[Start]

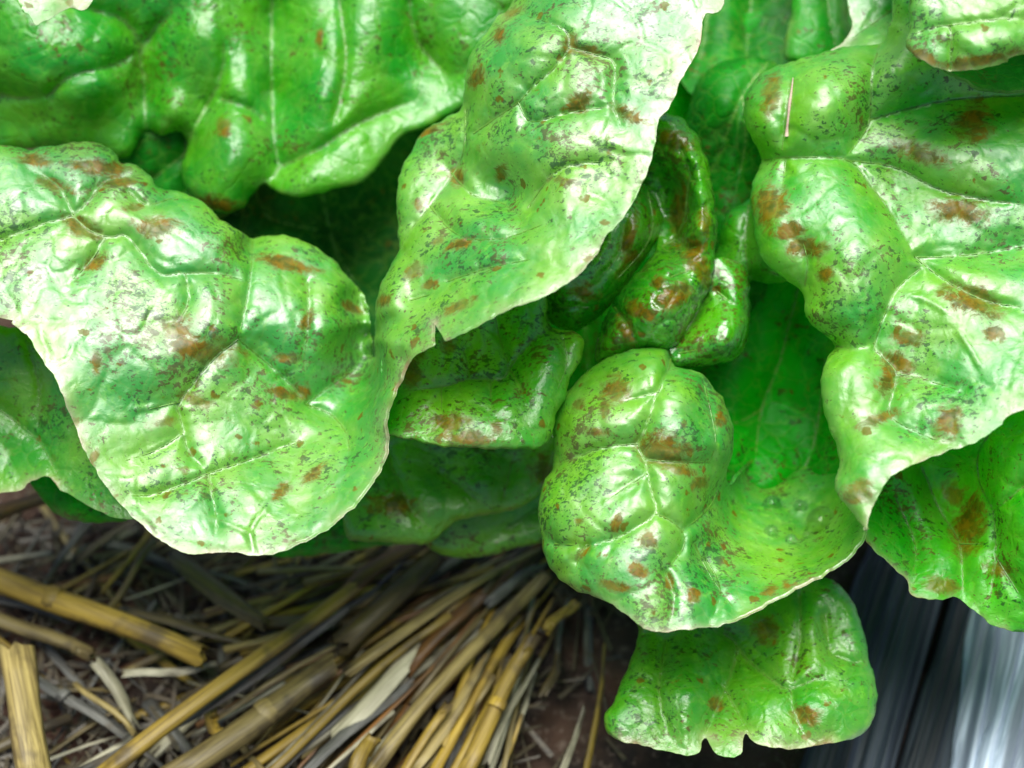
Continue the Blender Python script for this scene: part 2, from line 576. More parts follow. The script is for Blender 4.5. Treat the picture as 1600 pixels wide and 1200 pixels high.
m_vein = leaf_material('leaf_vein', (0.17, 0.38, 0.03), (0.08, 0.29, 0.015), speck=0.0, fleck=0.0, gloss=0.36, transl=0.2, spec=0.5, coat=0.6)
LIGHT = (0.195, 0.56, 0.006)
MID = (0.016, 0.40, 0.003)
m_front = leaf_material('leaf_front', LIGHT, MID, speck=0.85, fleck=0.75, gloss=0.50, transl=0.28, spec=0.12, cior=2.65, crinkle=0.45)
m_curl = leaf_material('leaf_curl', (0.10, 0.47, 0.006), (0.010, 0.33, 0.004), speck=1.5, fleck=0.8, gloss=0.30, transl=0.26, spec=0.2)
m_back = leaf_material('leaf_back', (0.11, 0.50, 0.006), (0.008, 0.36, 0.004), speck=0.15, fleck=0.1, gloss=0.38, transl=0.34, spec=0.25, coat=0.7)
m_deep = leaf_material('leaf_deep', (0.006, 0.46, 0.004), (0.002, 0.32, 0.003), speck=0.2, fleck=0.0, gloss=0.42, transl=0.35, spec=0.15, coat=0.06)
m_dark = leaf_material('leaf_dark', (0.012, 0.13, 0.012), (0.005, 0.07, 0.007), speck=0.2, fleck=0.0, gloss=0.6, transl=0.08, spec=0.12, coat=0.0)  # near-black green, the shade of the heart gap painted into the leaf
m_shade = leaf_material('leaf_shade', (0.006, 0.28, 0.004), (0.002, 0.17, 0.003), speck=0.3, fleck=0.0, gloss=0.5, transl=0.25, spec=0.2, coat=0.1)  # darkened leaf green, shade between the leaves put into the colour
m_outer = leaf_material('leaf_outer', (0.10, 0.56, 0.006), (0.010, 0.44, 0.003), speck=0.3, fleck=0.1, gloss=0.42, transl=0.42, spec=0.2, coat=0.6)
m_tuck = leaf_material('leaf_tuck', (0.19, 0.54, 0.010), (0.035, 0.42, 0.005), speck=0.7, fleck=0.4, gloss=0.40, transl=0.34, spec=0.2, coat=0.9)
m_blade = leaf_material('leaf_blade', (0.02, 0.42, 0.006), (0.006, 0.30, 0.004), speck=0.1, fleck=0.0, gloss=0.42, transl=0.3, spec=0.3, coat=0.15)
m_right = leaf_material('leaf_right', (0.19, 0.57, 0.006), (0.02, 0.44, 0.003), speck=0.35, fleck=0.2, gloss=0.50, transl=0.34, spec=0.12, cior=2.5, crinkle=0.45)
m_low = leaf_material('leaf_low', (0.14, 0.46, 0.008), (0.025, 0.34, 0.005), speck=0.5, fleck=0.2, gloss=0.40, transl=0.28, spec=0.25, coat=0.7)


def T(t, pts):
    return [(p[0], p[1], t) + tuple(p[2:]) for p in pts]


# --- the big front leaf: left lobe, bulge, lower lip, neck and central lobe in one wavy sheet
L1_out = (
    T('m', [(1140, -40, 120), (1130, 5, 130), (1103, 22, 138), (1097, 45, 145), (1092, 75, 152), (1068, 118, 162), (1050, 160, 172),
            (1030, 187, 180), (1024, 220, 190), (1015, 260, 200), (998, 300, 210), (975, 340, 222), (945, 372, 235), (930, 400, 243),
            (890, 440, 255), (850, 465, 262), (800, 482, 255), (760, 502, 246), (725, 522, 235), (702, 531, 222), (696, 533), (688, 519), (678, 503),
            (679, 522), (679, 539), (670, 544, 200), (648, 558, 175), (635, 580, 160), (622, 610, 150), (611, 640, 145), (605, 662, 145), (609, 690, 140), (603, 717, 145),
            (588, 750, 150), (565, 780, 158), (540, 805, 164), (505, 832, 170), (470, 850, 176), (430, 865, 182), (395, 867, 184), (350, 862, 184), (300, 866, 184),
            (265, 852, 180), (230, 828, 174), (195, 795, 168), (165, 760, 160), (140, 720, 153), (125, 690, 148), (112, 655, 143),
            (100, 625, 150), (85, 590, 142), (62, 555, 132), (45, 527, 124), (20, 507, 115), (0, 496, 108), (-60, 480, 100)]) +
    T('h', [(-70, 350, 0), (-65, 225, -120)]) +
    T('r', [(0, 227, -5), (50, 233, -5), (100, 225, -12), (150, 222, -16), (178, 238, -10), (190, 254, -8), (215, 258, -8), (235, 275, -6), (250, 294, -2),
            (290, 302, -8), (318, 318, -6), (345, 342, -8), (380, 364, -20), (393, 373, -85), (420, 368, -75), (455, 370, -70), (490, 385, -70),
            (525, 410, -70), (550, 440, -75), (570, 462, -85), (577, 490, -85), (580, 525, -80), (582, 555, -60), (585, 560), (586, 530, 40), (587, 492, 40), (589, 470, 45), (595, 447, 50), (613, 412, 50), (624, 388, 40), (622, 360, 20),
            (620, 310, 0), (626, 270, -20), (640, 242, -30), (662, 205, -40), (700, 183, -30), (720, 168), (727, 120, 20), (735, 85, 20), (755, 55, 5), (780, 25, -5), (800, 0, -15),
            (825, -40, -30)]))
L1_ctl = [
    # central lobe
    (800, 50, 72), (860, 30, 112), (950, 40, 127), (1060, 50, 140), (760, 130, 72), (850, 130, 140), (960, 130, 158), (1040, 130, 166), (745, 220, 65), (800, 210, 120),
    (900, 210, 176), (990, 220, 188), (735, 280, 50), (765, 285, 45), (800, 300, 62), (825, 325, 142), (860, 290, 178), (930, 300, 192), (860, 360, 205), (930, 380, 232),
    (760, 340, 120), (720, 340, 95), (690, 400, 105), (780, 400, 190), (850, 430, 240), (640, 450, 95), (700, 470, 170), (790, 460, 236),
    (610, 500, 90), (650, 510, 150), (600, 560, 95), (625, 560, 130), (597, 620, 115),
    (770, 248, 84), (815, 262, 122), (780, 335, 115),
    # rear shoulder of the central lobe
    (690, 215, -20), (705, 260, 5), (670, 290, 10), (650, 330, 25), (640, 370, 45),
    # left lobe
    (0, 300, 40), (0, 380, 68), (0, 440, 90), (80, 300, 42), (80, 400, 75), (100, 480, 104), (60, 530, 122), (180, 300, 30), (180, 400, 65), (200, 470, 92),
    (250, 330, 28), (270, 400, 55), (300, 470, 82), (340, 390, 32), (370, 450, 45), (366, 520, 74), (270, 520, 100), (160, 540, 122),
    (140, 620, 130), (250, 580, 112), (340, 580, 80), (220, 680, 116), (330, 660, 78), (420, 620, 40), (480, 640, 10), (530, 600, -45), (574, 545, -75), (580, 605, -10), (596, 600, 70),
    (430, 700, 60), (500, 690, 45), (560, 680, 70), (400, 770, 124), (480, 770, 110), (540, 740, 120), (300, 780, 148), (230, 770, 152), (350, 830, 168), (460, 820, 150),
    # bulge
    (400, 400, -25), (420, 450, 15), (420, 500, 34), (410, 540, 30), (470, 410, -45), (480, 470, 10), (480, 530, 30), (530, 450, -45), (540, 510, -25), (565, 500, -80), (500, 560, 5), (555, 560, -75)]
L1_cr = [
    [(740, 209), (775, 185), (810, 160), (838, 130), (867, 105), (888, 75), (880, 45), (807, 20)],
    [(810, 160), (830, 190), (880, 178), (960, 165)], [(888, 75), (930, 85), (960, 100), (958, 160), (970, 200)],
    (0.8, [(727, 160), (727, 215), (720, 250), (700, 285), (672, 322), (640, 362), (625, 390)]),
    [(672, 322), (690, 345), (705, 360), (730, 375)],
    [(705, 270), (740, 305), (785, 318), (815, 345), (800, 362)],
    [(825, 325), (850, 290), (880, 262), (960, 250)],
    [(730, 375), (790, 372), (850, 350)], [(700, 440), (760, 420), (830, 405)], [(640, 470), (690, 455)],
    (0.9, [(394, 376), (391, 430), (381, 490), (372, 530)]),
    [(372, 530), (330, 565), (281, 628), (283, 660), (295, 705), (325, 740)],
    [(372, 530), (420, 570), (455, 603), (478, 632)],
    [(325, 740), (390, 718), (435, 702), (470, 690)], [(325, 740), (335, 790), (340, 830)],
    [(281, 628), (255, 634), (230, 640)], [(285, 678), (240, 705), (195, 720)],
    [(0, 375), (60, 352), (112, 336), (140, 312), (165, 285), (210, 275), (255, 268)],
    [(112, 336), (140, 360), (170, 370), (200, 370), (245, 425), (290, 427), (340, 428), (388, 440)],
    [(165, 372), (140, 410), (110, 440)], [(290, 427), (295, 470), (280, 500)], [(200, 300), (230, 320), (262, 312), (290, 305)],
    [(478, 632), (520, 650), (545, 690), (540, 740)], [(480, 440), (482, 500), (475, 560)], [(478, 632), (520, 600), (560, 575)],
    [(325, 740), (250, 770), (205, 775)], [(115, 335), (90, 290), (40, 262)]]
L1_ri = [[(335, 810), (390, 835), (395, 860)], [(280, 628), (215, 640)], [(285, 680), (205, 718)], [(390, 850), (395, 820), (415, 795)], [(215, 300), (235, 320)]]
L1_br = [(310, 545, 58, 20, 10), (275, 520, 22, 26, 20), (245, 355, 34, 15, 5), (130, 355, 32, 14, 25), (85, 290, 26, 9, 20), (155, 262, 42, 12, 8), (185, 285, 25, 8, -5), (55, 252, 30, 9, 5),
         (450, 412, 42, 10, 12), (440, 768, 16, 9, -40), (255, 660, 22, 8, -15), (310, 625, 24, 9, 15), (890, 72, 12, 16, 20), (900, 165, 16, 12, 40), (905, 158, 26, 12, -40),
         (985, 178, 28, 12, 20), (925, 80, 20, 7, 10), (780, 55, 8, 14, 20), (745, 120, 12, 16, 0), (785, 270, 10, 14, 0), (715, 275, 12, 14, 0), (880, 283, 20, 6, 10), (645, 425, 17, 11, -20),
         (672, 445, 12, 7, -20), (715, 480, 26, 7, -25), (720, 380, 26, 8, -20), (685, 375, 10, 6, -20), (600, 470, 12, 8, -20), (205, 325, 16, 5, 0), (150, 565, 7, 16, 0), (150, 410, 22, 10, -30),
         (470, 610, 14, 14, 0), (550, 480, 16, 7, 20), (480, 500, 8, 14, 20), (490, 740, 24, 8, -35), (440, 615, 24, 7, 20), (800, 20, 18, 6, -30), (670, 205, 26, 6, -25), (655, 320, 9, 9, 0),
         (145, 720, 5, 16, 20), (445, 560, 18, 8, 0)]
leaf('front', L1_out, L1_ctl, m_front, L1_cr, L1_ri, brown=L1_br, g=4.6, puff=17, pw=24, roll=34, seed=1,
     label='broad front leaf with cream wavy margin and ochre brown patches')

# --- right hand leaf
L2_out = (
    T('r', [(1374, 69, 20), (1388, 40, 20), (1395, 0, 20), (1400, -50, 10)]) + T('h', [(1680, -50, 60), (1690, 300, 90), (1680, 600, 230)]) +
    T('m', [(1600, 642, 232), (1560, 668, 232), (1530, 688, 234), (1480, 706, 236), (1430, 725, 238), (1402, 740, 238), (1382, 756, 238), (1368, 785, 238), (1358, 810, 240), (1354, 832, 242)]) +
    T('s', [(1342, 814, 235), (1325, 792, 225), (1308, 775, 212), (1304, 752, 195), (1311, 725, 180), (1305, 692, 160), (1290, 655, 145), (1283, 620, 135), (1283, 590, 130)]) +
    T('r', [(1290, 562, 130), (1305, 541, 120), (1288, 522, 120), (1267, 507, 115), (1258, 490, 112), (1257, 467, 110), (1248, 452, 105), (1225, 435, 95),
            (1196, 411, 80), (1184, 385, 70), (1178, 350, 60), (1174, 310, 45), (1178, 278, 30), (1189, 250, 20), (1185, 235, 20), (1168, 205, 20), (1161, 175, 10), (1168, 145, 0),
            (1195, 112, -15), (1229, 98, -15), (1276, 84, -10), (1323, 73, 0)]))
L2_ctl = [(1220, 150, 45), (1280, 115, 52), (1300, 180, 80), (1335, 140, 66), (1250, 225, 60), (1200, 210, 40), (1310, 235, 60), (1360, 185, 40), (1400, 110, 60), (1430, 168, 25), (1500, 160, 38), (1580, 160, 48),
          (1480, 205, 62), (1580, 200, 70), (1500, 250, 90), (1590, 260, 95), (1430, 250, 70), (1400, 295, 50), (1500, 310, 90), (1580, 330, 100), (1215, 340, 85), (1270, 330, 98), (1290, 272, 78), (1340, 320, 106), (1390, 380, 130),
          (1300, 410, 135), (1420, 420, 115), (1480, 350, 80), (1580, 380, 95), (1500, 450, 150), (1590, 450, 150), (1350, 490, 150), (1320, 570, 150), (1400, 540, 130), (1400, 650, 190), (1340, 650, 175),
          (1480, 600, 185), (1580, 540, 185), (1500, 670, 225), (1420, 710, 230), (1350, 760, 230), (1335, 720, 205), (1600, 600, 222)]
L2_cr = [[(1374, 72), (1362, 120), (1359, 185), (1345, 215), (1320, 248)], [(1180, 252), (1240, 246), (1325, 251), (1360, 290), (1390, 330), (1430, 402)],
         [(1359, 188), (1420, 170), (1500, 155), (1600, 150)], [(1438, 420), (1398, 457), (1367, 535), (1374, 552), (1401, 584), (1394, 616), (1392, 651), (1451, 683), (1480, 690)],
         [(1401, 584), (1440, 592), (1500, 610)], [(1430, 402), (1480, 440), (1540, 470), (1600, 480)], [(1325, 251), (1400, 262), (1480, 300), (1600, 320)], [(1430, 402), (1500, 400), (1600, 385)],
         [(1258, 445), (1262, 410), (1255, 380)], [(1306, 541), (1340, 545), (1367, 535)], [(1228, 250), (1222, 300)], [(1235, 130), (1228, 180), (1222, 235)]]
L2_ri = [[(1420, 460), (1450, 470), (1475, 485)], [(1375, 555), (1401, 584)], [(1405, 586), (1460, 596)], [(1393, 652), (1450, 682)], [(1500, 520), (1530, 570)], [(1420, 410), (1445, 420)]]
L2_br = [(1205, 325, 25, 32, 0), (1205, 150, 14, 30, 10), (1520, 470, 42, 22, 15), (1400, 570, 26, 20, 30), (1385, 600, 14, 20), (1370, 655, 30, 10, -20), (1340, 770, 24, 16, -20), (1520, 190, 26, 28), (1440, 240, 40, 14, 20), (1480, 660, 18, 26, 20),
         (1290, 425, 12, 14), (1260, 390, 28, 16), (1230, 360, 20, 14), (1500, 330, 40, 20, 10), (1555, 520, 16, 14), (1420, 530, 24, 12)]
leaf('right', L2_out, L2_ctl, m_right, L2_cr, L2_ri, brown=L2_br, g=5, puff=20, pw=30, roll=42, seed=2,
     label='broad ruffled pale green leaf with blistered lobes along its scalloped side')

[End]

### Task brief
Omitting all pictures, restate exactly the lines of the material from its start through the line that contains "transl=0.28, spec=0.25, coat=0.7)".

### Problem solution
Continue the Blender Python script for this scene: part 2, from line 576. More parts follow. The script is for Blender 4.5. Treat the picture as 1600 pixels wide and 1200 pixels high.
m_vein = leaf_material('leaf_vein', (0.17, 0.38, 0.03), (0.08, 0.29, 0.015), speck=0.0, fleck=0.0, gloss=0.36, transl=0.2, spec=0.5, coat=0.6)
LIGHT = (0.195, 0.56, 0.006)
MID = (0.016, 0.40, 0.003)
m_front = leaf_material('leaf_front', LIGHT, MID, speck=0.85, fleck=0.75, gloss=0.50, transl=0.28, spec=0.12, cior=2.65, crinkle=0.45)
m_curl = leaf_material('leaf_curl', (0.10, 0.47, 0.006), (0.010, 0.33, 0.004), speck=1.5, fleck=0.8, gloss=0.30, transl=0.26, spec=0.2)
m_back = leaf_material('leaf_back', (0.11, 0.50, 0.006), (0.008, 0.36, 0.004), speck=0.15, fleck=0.1, gloss=0.38, transl=0.34, spec=0.25, coat=0.7)
m_deep = leaf_material('leaf_deep', (0.006, 0.46, 0.004), (0.002, 0.32, 0.003), speck=0.2, fleck=0.0, gloss=0.42, transl=0.35, spec=0.15, coat=0.06)
m_dark = leaf_material('leaf_dark', (0.012, 0.13, 0.012), (0.005, 0.07, 0.007), speck=0.2, fleck=0.0, gloss=0.6, transl=0.08, spec=0.12, coat=0.0)  # near-black green, the shade of the heart gap painted into the leaf
m_shade = leaf_material('leaf_shade', (0.006, 0.28, 0.004), (0.002, 0.17, 0.003), speck=0.3, fleck=0.0, gloss=0.5, transl=0.25, spec=0.2, coat=0.1)  # darkened leaf green, shade between the leaves put into the colour
m_outer = leaf_material('leaf_outer', (0.10, 0.56, 0.006), (0.010, 0.44, 0.003), speck=0.3, fleck=0.1, gloss=0.42, transl=0.42, spec=0.2, coat=0.6)
m_tuck = leaf_material('leaf_tuck', (0.19, 0.54, 0.010), (0.035, 0.42, 0.005), speck=0.7, fleck=0.4, gloss=0.40, transl=0.34, spec=0.2, coat=0.9)
m_blade = leaf_material('leaf_blade', (0.02, 0.42, 0.006), (0.006, 0.30, 0.004), speck=0.1, fleck=0.0, gloss=0.42, transl=0.3, spec=0.3, coat=0.15)
m_right = leaf_material('leaf_right', (0.19, 0.57, 0.006), (0.02, 0.44, 0.003), speck=0.35, fleck=0.2, gloss=0.50, transl=0.34, spec=0.12, cior=2.5, crinkle=0.45)
m_low = leaf_material('leaf_low', (0.14, 0.46, 0.008), (0.025, 0.34, 0.005), speck=0.5, fleck=0.2, gloss=0.40, transl=0.28, spec=0.25, coat=0.7)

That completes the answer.